Some open into spaces that feel smaller than we expected. Some offer a sense of security that slowly becomes confinement. Others draw us in with the promise of life, only to leave us feeling depleted, isolated, or diminished.

The language Jesus uses about the thief (stealing, killing, destroying) does not always describe something dramatic or obvious. Sometimes it names the quieter realities that erode life over time: the voice that insists we are never enough, the systems that quietly limit who gets to flourish, the fears that keep us closed off from one another.

Against all of that, Jesus offers not simply a different teaching, but a different way through. He does not stand at a distance pointing toward the gate. He identifies himself as the gate. That is to say, the passage into life is not something we construct or secure on our own. It is something we are invited into, something we are led through, guided through, by the voice.

And what lies on the other side is not a static state of having arrived, but a life marked by freedom, movement, and ongoing discovery of God’s presence.

This is where the Easter season deepens the text even further.
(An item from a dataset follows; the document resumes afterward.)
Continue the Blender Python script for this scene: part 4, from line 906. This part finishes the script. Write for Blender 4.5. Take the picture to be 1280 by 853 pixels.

Resurrection itself can be understood as a kind of passage, a movement from death into life, from fear into courage, from isolation into community. The risen Christ does not simply declare that such a passage exists; he embodies it. He is the way through what once seemed impassable.

So perhaps the invitation this Sunday is not only to consider whose voice we recognize, but to pay attention to where we are being led.

Where is there a widening of life rather than a narrowing of it?

Where is there freedom rather than fear, connection rather than isolation, hope rather than despair?

These may be the places where we are already, perhaps without even realizing it, stepping through the gate that is Christ and into the abundant life he promises.